▶ [What to work on]:
Using the records that follow, reproduce exactly the lines starting at the line containing "Reconstruct this image" and ending at the line containing "return CAMZ - (py - HY) / FPX * Y". Include both end lines and no pictures.

-=-=-=-=-

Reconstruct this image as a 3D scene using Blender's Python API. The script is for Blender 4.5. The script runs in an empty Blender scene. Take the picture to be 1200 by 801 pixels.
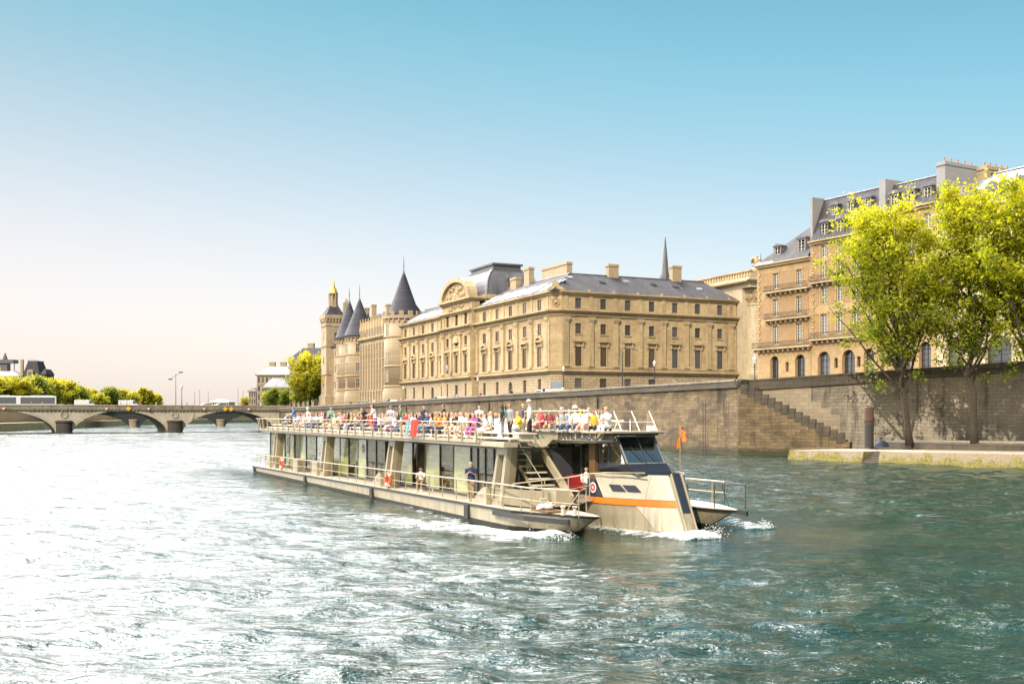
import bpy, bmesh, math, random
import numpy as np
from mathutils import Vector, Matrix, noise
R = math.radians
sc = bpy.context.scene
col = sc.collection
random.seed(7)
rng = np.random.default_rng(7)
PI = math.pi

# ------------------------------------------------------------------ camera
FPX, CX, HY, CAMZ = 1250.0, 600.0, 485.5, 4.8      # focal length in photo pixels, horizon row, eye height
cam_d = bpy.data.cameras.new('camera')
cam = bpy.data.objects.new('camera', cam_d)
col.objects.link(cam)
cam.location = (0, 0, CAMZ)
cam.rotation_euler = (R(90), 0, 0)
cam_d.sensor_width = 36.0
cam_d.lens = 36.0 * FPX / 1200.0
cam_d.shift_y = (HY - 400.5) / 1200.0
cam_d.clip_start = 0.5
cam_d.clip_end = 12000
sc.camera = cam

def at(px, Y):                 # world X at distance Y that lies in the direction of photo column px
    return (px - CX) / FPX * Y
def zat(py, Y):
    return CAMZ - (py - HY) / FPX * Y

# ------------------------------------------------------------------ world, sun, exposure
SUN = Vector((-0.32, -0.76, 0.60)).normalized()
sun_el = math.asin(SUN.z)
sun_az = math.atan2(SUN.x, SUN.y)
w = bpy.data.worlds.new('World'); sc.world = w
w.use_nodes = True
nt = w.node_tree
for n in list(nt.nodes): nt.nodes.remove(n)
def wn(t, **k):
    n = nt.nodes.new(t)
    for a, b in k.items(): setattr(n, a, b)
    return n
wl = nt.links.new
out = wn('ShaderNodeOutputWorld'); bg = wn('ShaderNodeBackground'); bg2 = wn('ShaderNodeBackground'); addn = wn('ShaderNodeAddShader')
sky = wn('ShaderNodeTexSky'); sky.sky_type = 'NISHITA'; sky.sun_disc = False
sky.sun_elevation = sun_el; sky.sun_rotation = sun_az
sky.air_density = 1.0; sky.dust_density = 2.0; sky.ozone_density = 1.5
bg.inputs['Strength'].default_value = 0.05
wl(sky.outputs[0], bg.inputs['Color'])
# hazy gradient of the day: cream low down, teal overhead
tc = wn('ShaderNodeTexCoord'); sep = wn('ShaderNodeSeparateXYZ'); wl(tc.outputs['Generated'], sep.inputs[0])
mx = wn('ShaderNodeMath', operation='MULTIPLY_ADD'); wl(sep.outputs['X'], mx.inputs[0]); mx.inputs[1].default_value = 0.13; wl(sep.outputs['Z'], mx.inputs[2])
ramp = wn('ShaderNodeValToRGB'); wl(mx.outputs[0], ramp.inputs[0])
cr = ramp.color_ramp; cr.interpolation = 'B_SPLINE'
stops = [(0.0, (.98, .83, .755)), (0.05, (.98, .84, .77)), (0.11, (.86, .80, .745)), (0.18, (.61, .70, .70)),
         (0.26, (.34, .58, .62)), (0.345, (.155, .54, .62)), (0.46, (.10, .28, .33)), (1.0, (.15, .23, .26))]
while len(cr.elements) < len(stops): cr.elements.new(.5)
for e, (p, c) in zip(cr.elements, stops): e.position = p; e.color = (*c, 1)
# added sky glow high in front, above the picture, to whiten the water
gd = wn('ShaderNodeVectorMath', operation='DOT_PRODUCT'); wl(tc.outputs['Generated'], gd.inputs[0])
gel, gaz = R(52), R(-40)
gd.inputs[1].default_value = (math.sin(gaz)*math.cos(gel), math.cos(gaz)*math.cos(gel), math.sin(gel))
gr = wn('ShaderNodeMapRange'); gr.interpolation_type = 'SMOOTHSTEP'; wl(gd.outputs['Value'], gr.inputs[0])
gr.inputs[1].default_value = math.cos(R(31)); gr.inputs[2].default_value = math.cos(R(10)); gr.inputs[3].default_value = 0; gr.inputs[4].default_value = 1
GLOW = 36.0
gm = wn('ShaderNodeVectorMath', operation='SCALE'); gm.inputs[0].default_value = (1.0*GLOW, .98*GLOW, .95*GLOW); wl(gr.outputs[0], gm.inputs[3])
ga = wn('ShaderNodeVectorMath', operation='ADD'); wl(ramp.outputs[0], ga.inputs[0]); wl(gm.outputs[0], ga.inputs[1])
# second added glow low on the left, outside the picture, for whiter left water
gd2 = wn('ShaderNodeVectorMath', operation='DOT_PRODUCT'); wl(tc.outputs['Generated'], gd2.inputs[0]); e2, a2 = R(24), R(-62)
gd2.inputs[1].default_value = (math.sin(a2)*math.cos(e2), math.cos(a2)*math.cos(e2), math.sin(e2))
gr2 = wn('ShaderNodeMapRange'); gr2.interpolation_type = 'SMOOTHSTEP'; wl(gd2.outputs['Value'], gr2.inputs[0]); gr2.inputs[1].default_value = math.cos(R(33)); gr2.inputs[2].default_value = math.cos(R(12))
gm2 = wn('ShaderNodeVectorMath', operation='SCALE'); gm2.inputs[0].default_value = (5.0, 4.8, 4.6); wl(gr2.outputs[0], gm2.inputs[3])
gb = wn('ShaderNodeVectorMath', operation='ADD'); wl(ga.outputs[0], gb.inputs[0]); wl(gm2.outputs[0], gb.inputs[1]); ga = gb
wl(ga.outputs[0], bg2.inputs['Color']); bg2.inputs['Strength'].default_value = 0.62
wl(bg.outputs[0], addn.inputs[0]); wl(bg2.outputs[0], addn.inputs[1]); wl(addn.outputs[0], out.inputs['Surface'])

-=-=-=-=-

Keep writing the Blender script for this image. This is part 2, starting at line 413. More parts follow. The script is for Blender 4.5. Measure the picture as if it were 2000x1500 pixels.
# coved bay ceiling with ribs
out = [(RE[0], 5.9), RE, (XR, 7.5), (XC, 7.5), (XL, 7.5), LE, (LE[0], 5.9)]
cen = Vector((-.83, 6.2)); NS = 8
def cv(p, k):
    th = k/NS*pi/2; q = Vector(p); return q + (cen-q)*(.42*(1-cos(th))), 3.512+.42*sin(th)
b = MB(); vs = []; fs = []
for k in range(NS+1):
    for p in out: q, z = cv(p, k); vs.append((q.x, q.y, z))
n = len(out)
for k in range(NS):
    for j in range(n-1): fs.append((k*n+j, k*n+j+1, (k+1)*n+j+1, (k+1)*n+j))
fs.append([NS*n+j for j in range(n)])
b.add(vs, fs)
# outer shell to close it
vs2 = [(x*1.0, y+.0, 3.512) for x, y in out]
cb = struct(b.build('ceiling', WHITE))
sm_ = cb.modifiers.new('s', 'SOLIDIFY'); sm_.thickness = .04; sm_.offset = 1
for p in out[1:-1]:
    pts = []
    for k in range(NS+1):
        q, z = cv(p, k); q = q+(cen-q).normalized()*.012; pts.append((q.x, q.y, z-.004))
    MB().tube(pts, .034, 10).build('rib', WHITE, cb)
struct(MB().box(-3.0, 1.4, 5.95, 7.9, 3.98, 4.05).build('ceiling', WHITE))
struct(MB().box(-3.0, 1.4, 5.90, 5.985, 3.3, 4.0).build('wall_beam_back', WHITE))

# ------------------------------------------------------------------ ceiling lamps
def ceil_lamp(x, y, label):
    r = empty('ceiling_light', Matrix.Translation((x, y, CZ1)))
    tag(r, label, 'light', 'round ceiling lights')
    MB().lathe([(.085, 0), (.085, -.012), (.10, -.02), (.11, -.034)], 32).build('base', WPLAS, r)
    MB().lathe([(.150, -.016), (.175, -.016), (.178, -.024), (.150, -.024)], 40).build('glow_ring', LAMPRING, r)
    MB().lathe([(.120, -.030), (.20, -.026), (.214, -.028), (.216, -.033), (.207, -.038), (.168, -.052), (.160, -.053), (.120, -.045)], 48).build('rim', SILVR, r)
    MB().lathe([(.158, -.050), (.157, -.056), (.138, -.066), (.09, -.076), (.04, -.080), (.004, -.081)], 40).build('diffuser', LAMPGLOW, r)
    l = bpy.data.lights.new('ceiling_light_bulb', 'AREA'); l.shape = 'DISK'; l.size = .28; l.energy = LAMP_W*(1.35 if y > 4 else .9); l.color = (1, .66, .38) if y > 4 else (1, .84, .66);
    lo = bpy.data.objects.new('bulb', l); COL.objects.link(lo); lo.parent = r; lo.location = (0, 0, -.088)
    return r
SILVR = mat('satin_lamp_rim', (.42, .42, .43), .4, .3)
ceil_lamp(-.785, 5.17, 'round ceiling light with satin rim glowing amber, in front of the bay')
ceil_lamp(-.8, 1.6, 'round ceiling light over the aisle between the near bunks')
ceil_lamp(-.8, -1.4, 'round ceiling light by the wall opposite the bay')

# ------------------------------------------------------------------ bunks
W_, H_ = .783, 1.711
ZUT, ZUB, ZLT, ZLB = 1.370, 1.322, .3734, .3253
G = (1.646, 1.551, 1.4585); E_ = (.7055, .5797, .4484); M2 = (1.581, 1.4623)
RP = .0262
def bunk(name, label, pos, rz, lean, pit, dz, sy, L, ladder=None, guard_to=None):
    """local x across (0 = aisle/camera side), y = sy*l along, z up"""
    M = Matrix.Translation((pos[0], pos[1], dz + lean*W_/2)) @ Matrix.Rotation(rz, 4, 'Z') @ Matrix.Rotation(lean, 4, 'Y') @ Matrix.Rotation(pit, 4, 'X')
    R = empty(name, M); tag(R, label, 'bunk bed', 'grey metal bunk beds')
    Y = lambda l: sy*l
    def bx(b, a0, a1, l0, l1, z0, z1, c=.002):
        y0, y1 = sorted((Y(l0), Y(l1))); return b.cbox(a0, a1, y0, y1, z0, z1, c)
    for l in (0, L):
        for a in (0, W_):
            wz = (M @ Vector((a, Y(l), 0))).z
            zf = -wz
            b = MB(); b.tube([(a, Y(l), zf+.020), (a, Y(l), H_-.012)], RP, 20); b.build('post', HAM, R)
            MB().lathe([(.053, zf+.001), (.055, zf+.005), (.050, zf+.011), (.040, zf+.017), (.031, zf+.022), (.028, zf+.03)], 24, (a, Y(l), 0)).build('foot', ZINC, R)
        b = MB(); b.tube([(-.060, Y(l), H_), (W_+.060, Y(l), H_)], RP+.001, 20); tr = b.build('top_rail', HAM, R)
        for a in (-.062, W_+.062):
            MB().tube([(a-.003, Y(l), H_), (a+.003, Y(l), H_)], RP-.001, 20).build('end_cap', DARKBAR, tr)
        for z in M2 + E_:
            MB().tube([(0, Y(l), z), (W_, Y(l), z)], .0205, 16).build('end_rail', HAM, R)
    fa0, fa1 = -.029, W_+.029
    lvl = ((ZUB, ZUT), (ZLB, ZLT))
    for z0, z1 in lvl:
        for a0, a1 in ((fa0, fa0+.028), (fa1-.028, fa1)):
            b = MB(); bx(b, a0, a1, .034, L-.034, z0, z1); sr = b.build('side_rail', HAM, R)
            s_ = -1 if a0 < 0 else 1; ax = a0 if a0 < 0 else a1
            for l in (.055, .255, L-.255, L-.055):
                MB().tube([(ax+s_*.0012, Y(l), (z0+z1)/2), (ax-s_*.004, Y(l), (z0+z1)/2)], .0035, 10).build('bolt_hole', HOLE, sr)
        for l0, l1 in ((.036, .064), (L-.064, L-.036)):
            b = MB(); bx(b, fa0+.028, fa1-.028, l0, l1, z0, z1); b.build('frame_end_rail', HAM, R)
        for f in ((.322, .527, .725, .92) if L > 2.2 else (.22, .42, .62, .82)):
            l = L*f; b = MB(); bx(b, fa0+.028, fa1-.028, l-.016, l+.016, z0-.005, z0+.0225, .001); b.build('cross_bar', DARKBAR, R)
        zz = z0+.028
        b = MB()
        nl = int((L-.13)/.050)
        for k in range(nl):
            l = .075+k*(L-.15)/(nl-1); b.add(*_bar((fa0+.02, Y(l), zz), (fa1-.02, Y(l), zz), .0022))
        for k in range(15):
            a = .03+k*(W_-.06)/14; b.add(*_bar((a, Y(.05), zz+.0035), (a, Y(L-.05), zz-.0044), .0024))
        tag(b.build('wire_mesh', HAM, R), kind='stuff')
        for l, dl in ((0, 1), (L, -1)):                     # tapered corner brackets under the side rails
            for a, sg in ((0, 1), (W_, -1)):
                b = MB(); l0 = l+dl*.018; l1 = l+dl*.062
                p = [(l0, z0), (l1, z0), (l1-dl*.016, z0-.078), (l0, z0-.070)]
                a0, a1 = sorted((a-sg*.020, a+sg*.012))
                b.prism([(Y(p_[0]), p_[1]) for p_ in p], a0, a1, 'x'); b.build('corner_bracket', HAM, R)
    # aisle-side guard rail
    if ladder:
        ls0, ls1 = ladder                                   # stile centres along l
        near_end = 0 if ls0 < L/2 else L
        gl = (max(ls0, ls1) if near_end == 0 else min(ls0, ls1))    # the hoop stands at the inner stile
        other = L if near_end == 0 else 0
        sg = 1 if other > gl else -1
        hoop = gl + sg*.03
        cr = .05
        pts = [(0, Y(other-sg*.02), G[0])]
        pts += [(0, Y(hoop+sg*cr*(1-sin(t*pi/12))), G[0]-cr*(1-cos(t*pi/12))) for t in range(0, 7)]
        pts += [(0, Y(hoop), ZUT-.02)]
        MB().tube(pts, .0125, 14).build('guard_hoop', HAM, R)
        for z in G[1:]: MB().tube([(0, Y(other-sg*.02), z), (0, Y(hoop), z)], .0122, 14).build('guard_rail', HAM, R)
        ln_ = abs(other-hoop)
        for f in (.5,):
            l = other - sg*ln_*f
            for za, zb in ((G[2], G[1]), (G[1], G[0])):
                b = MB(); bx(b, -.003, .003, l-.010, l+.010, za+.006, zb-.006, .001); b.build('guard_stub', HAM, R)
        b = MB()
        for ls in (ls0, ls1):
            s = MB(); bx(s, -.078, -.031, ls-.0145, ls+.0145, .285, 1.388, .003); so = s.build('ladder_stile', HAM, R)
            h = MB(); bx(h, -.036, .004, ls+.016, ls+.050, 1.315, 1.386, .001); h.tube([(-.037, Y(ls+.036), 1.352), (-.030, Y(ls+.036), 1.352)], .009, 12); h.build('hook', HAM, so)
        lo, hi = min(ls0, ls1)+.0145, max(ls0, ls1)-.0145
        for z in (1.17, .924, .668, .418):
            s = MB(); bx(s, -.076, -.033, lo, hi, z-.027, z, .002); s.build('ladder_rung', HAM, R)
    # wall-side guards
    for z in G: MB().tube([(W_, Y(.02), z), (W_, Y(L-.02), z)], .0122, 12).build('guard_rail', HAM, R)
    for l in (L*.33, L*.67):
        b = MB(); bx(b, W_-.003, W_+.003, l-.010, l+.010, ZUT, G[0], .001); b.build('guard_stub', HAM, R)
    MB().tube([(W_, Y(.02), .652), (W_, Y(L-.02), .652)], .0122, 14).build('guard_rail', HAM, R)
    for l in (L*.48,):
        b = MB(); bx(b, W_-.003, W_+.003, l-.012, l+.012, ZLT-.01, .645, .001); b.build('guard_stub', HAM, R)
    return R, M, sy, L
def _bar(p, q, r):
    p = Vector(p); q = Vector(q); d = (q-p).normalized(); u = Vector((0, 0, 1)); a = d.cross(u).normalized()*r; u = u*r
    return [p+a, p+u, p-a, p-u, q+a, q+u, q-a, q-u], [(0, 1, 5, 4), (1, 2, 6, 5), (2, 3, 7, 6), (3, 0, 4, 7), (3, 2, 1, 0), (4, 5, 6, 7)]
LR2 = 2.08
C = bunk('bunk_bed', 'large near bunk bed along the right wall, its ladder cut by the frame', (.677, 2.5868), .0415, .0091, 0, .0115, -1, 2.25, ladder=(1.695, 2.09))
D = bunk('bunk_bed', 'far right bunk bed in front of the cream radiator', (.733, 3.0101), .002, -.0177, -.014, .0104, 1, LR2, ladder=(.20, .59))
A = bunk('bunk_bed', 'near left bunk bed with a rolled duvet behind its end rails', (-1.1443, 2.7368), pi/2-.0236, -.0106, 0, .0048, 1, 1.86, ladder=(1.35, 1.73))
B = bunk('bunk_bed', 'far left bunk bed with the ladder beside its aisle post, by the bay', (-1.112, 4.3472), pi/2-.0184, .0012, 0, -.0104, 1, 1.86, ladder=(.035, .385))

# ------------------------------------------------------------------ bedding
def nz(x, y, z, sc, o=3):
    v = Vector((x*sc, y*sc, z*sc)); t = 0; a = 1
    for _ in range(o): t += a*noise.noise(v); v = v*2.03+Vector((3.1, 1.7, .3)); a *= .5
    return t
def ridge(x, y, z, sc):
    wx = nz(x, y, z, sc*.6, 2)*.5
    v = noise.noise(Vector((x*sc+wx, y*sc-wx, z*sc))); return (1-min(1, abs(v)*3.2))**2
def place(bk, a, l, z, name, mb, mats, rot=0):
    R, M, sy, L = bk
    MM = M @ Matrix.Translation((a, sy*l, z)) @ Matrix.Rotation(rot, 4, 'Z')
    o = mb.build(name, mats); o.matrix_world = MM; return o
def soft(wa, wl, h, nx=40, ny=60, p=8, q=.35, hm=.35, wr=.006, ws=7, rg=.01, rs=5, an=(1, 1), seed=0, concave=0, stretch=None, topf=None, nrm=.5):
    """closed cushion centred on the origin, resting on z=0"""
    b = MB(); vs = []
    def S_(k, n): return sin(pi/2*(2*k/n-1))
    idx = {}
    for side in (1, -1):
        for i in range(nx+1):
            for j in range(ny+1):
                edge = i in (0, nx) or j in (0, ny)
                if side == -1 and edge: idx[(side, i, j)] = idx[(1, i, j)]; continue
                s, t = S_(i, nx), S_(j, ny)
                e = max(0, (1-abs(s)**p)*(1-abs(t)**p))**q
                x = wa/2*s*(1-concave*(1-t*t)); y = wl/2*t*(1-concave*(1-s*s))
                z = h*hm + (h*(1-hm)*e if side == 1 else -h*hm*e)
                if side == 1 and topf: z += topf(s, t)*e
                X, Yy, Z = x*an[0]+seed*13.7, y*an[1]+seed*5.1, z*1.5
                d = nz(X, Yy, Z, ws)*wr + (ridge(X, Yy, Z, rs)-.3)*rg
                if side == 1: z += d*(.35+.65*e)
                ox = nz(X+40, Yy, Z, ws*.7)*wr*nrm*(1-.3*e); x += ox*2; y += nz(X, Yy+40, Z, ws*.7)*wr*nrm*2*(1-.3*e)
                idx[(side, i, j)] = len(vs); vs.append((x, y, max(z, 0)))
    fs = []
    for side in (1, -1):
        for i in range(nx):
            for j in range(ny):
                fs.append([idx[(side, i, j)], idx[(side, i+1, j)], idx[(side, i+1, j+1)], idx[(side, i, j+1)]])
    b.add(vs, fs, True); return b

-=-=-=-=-

▶ [Correct answer]:
Reconstruct this image as a 3D scene using Blender's Python API. The script is for Blender 4.5. The script runs in an empty Blender scene. Take the picture to be 1200 by 801 pixels.
import bpy, bmesh, math, random
import numpy as np
from mathutils import Vector, Matrix, noise
R = math.radians
sc = bpy.context.scene
col = sc.collection
random.seed(7)
rng = np.random.default_rng(7)
PI = math.pi

# ------------------------------------------------------------------ camera
FPX, CX, HY, CAMZ = 1250.0, 600.0, 485.5, 4.8      # focal length in photo pixels, horizon row, eye height
cam_d = bpy.data.cameras.new('camera')
cam = bpy.data.objects.new('camera', cam_d)
col.objects.link(cam)
cam.location = (0, 0, CAMZ)
cam.rotation_euler = (R(90), 0, 0)
cam_d.sensor_width = 36.0
cam_d.lens = 36.0 * FPX / 1200.0
cam_d.shift_y = (HY - 400.5) / 1200.0
cam_d.clip_start = 0.5
cam_d.clip_end = 12000
sc.camera = cam

def at(px, Y):                 # world X at distance Y that lies in the direction of photo column px
    return (px - CX) / FPX * Y
def zat(py, Y):
    return CAMZ - (py - HY) / FPX * Y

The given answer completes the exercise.